GIVEN EXERCISE: Output the lines from the top of the entries below to the line with "2.70, bev=.002).build('trim_8', M['gloss']))", both included, exactly and without pictures.

┏━━

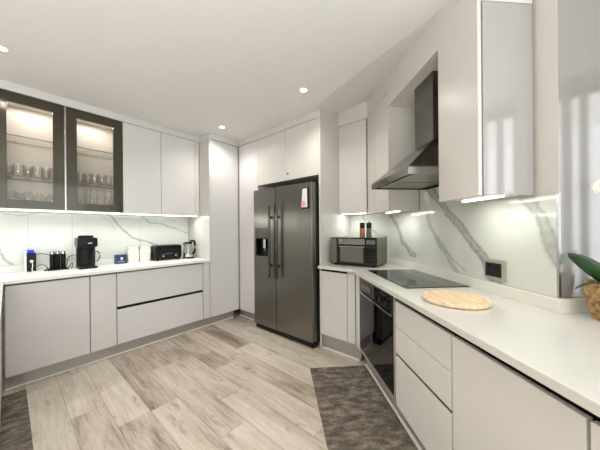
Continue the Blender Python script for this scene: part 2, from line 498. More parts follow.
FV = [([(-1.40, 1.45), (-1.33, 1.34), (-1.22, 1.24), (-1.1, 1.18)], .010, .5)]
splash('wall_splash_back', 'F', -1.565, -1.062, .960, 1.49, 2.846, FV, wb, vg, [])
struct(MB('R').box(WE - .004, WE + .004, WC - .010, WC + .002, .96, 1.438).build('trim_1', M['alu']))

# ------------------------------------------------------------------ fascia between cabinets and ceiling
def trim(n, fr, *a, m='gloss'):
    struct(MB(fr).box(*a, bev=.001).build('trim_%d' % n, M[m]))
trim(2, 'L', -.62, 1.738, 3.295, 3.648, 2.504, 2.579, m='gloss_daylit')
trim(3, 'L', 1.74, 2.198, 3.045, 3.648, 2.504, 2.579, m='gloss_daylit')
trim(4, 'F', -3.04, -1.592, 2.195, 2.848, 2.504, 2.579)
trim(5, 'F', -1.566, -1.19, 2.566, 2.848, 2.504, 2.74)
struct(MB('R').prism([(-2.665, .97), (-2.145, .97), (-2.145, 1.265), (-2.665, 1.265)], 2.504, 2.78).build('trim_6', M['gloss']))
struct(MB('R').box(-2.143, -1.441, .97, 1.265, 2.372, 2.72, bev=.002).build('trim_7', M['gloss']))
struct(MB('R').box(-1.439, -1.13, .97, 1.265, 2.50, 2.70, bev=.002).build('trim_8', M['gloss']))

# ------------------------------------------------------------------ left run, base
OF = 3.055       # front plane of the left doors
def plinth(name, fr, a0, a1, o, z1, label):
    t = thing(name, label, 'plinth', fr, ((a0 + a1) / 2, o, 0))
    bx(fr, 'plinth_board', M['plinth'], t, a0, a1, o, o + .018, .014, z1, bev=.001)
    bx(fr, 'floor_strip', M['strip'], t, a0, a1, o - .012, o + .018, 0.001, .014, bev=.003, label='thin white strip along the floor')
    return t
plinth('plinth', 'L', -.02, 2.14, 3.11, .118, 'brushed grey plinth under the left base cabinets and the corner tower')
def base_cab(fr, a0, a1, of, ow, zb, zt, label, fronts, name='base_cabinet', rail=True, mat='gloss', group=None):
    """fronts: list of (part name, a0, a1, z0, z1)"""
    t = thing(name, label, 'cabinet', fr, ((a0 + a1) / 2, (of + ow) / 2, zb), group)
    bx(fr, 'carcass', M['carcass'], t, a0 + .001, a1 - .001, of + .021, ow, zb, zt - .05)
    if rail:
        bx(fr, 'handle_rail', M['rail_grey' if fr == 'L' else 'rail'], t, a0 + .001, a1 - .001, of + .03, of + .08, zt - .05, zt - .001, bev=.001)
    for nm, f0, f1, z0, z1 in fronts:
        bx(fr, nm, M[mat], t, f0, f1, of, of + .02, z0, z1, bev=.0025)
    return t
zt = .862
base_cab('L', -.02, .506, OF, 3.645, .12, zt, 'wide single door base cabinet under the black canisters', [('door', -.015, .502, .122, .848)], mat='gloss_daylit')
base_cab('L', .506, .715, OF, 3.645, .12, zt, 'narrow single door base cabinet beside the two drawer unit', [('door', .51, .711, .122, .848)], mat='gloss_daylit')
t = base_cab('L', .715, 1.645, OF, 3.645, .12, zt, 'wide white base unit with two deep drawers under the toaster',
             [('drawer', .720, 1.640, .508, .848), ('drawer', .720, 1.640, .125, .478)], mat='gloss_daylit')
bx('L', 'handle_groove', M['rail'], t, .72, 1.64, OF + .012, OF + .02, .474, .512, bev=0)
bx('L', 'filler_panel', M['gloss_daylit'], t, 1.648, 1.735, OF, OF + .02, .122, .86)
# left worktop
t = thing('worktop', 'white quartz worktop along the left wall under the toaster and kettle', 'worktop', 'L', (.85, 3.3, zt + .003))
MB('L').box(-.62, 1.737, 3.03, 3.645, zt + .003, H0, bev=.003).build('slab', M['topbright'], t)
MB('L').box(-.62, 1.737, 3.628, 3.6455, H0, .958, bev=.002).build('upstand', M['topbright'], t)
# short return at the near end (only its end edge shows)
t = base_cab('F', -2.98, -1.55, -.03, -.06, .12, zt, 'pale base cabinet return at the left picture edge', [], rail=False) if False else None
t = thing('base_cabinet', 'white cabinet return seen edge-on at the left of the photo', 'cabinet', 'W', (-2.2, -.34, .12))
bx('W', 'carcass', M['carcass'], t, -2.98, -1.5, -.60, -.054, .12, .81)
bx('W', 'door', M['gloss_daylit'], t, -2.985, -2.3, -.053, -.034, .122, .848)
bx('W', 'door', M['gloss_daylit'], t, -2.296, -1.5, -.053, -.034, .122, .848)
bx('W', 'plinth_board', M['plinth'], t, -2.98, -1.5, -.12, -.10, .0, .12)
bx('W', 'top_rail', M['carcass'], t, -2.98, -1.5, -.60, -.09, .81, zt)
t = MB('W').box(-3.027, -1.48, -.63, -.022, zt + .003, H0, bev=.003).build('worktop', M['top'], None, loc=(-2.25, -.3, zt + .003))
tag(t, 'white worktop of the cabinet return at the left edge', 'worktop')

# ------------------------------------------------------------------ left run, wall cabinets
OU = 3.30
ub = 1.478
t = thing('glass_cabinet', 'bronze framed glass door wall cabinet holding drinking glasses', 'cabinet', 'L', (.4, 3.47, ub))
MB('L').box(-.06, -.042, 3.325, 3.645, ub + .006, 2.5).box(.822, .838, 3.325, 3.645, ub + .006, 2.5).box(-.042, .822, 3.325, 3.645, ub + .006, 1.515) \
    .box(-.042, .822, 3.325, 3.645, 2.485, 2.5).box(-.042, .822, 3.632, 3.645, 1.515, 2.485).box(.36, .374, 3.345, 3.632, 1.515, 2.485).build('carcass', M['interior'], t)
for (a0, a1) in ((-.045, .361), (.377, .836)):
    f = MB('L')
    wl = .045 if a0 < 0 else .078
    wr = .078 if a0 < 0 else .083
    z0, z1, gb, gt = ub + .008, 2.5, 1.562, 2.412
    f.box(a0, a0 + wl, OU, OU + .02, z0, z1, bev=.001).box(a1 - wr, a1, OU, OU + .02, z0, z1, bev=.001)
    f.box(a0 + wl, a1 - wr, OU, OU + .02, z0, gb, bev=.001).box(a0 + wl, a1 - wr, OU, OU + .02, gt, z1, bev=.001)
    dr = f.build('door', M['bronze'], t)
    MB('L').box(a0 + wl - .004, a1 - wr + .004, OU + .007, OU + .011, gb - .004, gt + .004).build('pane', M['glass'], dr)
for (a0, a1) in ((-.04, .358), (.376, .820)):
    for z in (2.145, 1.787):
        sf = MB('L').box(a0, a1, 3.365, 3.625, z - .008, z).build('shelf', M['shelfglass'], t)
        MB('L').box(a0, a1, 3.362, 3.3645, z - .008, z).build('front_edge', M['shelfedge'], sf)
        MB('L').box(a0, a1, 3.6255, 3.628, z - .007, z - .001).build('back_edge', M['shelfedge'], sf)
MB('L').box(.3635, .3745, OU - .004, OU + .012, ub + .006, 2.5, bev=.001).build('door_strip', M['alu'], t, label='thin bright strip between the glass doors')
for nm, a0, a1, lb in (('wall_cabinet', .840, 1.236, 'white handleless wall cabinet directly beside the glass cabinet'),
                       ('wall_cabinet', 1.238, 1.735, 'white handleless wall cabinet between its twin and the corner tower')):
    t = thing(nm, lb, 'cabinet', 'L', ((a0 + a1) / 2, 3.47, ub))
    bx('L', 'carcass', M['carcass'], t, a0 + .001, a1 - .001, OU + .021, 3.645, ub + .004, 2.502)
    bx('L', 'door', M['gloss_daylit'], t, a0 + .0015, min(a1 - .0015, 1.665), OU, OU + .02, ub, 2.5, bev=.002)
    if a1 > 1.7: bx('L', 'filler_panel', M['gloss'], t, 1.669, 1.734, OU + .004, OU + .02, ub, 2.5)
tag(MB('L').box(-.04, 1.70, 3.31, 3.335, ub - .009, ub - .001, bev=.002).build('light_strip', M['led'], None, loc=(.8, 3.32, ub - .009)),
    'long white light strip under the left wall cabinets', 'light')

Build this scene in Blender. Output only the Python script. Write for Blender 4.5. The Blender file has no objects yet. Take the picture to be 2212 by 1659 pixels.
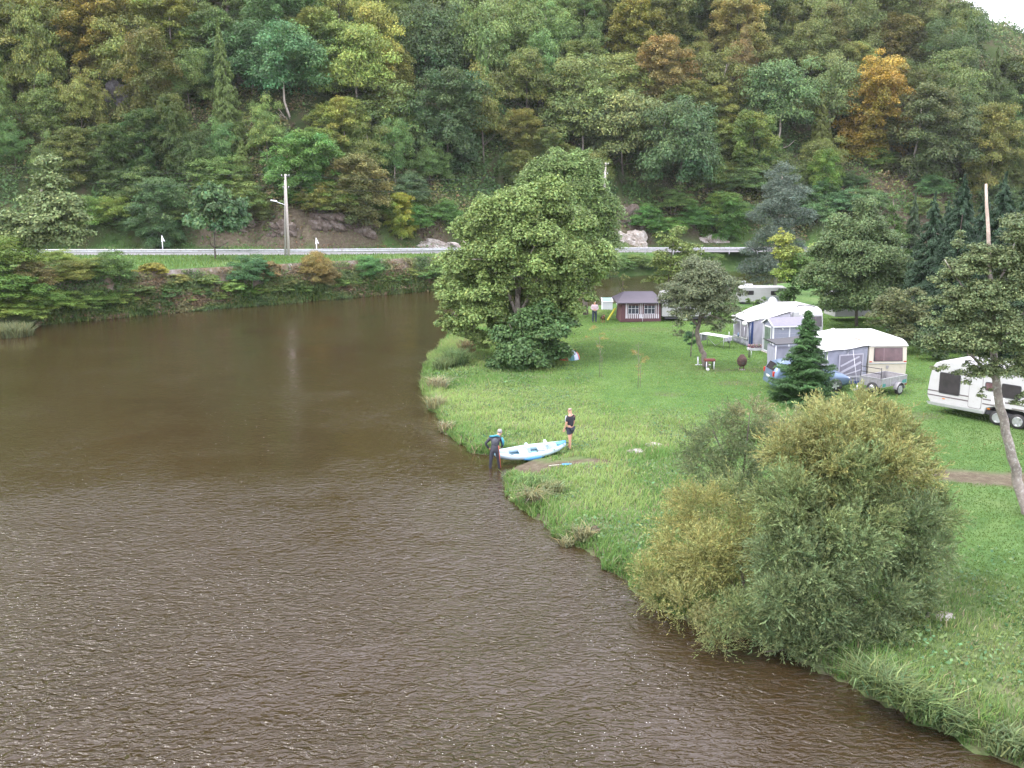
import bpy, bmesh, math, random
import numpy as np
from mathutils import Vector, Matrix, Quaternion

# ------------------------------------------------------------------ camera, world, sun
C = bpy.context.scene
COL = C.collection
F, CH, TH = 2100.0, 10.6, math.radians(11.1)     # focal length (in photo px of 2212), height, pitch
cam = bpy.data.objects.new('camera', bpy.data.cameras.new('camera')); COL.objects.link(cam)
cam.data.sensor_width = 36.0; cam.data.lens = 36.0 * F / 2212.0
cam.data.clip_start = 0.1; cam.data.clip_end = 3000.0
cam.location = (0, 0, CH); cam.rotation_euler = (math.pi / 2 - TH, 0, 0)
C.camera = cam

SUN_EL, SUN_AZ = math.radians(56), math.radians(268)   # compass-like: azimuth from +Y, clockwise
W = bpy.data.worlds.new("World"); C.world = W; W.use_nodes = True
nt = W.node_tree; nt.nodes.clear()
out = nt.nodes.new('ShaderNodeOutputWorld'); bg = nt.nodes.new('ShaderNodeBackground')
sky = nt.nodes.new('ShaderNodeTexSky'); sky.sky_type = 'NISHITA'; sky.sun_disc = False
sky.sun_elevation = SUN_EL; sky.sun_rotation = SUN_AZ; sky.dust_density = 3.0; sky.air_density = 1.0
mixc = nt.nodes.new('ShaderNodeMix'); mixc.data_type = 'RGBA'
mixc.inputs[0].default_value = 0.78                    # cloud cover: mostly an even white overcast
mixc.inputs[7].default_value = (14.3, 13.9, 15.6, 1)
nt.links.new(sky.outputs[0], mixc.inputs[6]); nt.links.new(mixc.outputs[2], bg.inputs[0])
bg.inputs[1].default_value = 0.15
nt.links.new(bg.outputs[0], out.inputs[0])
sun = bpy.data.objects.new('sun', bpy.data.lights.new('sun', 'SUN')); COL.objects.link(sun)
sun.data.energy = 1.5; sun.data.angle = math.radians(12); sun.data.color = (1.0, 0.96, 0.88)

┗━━

CORRECT RESPONSE:
Continue the Blender Python script for this scene: part 2, from line 498. More parts follow.
FV = [([(-1.40, 1.45), (-1.33, 1.34), (-1.22, 1.24), (-1.1, 1.18)], .010, .5)]
splash('wall_splash_back', 'F', -1.565, -1.062, .960, 1.49, 2.846, FV, wb, vg, [])
struct(MB('R').box(WE - .004, WE + .004, WC - .010, WC + .002, .96, 1.438).build('trim_1', M['alu']))

# ------------------------------------------------------------------ fascia between cabinets and ceiling
def trim(n, fr, *a, m='gloss'):
    struct(MB(fr).box(*a, bev=.001).build('trim_%d' % n, M[m]))
trim(2, 'L', -.62, 1.738, 3.295, 3.648, 2.504, 2.579, m='gloss_daylit')
trim(3, 'L', 1.74, 2.198, 3.045, 3.648, 2.504, 2.579, m='gloss_daylit')
trim(4, 'F', -3.04, -1.592, 2.195, 2.848, 2.504, 2.579)
trim(5, 'F', -1.566, -1.19, 2.566, 2.848, 2.504, 2.74)
struct(MB('R').prism([(-2.665, .97), (-2.145, .97), (-2.145, 1.265), (-2.665, 1.265)], 2.504, 2.78).build('trim_6', M['gloss']))
struct(MB('R').box(-2.143, -1.441, .97, 1.265, 2.372, 2.72, bev=.002).build('trim_7', M['gloss']))
struct(MB('R').box(-1.439, -1.13, .97, 1.265, 2.50, 2.70, bev=.002).build('trim_8', M['gloss']))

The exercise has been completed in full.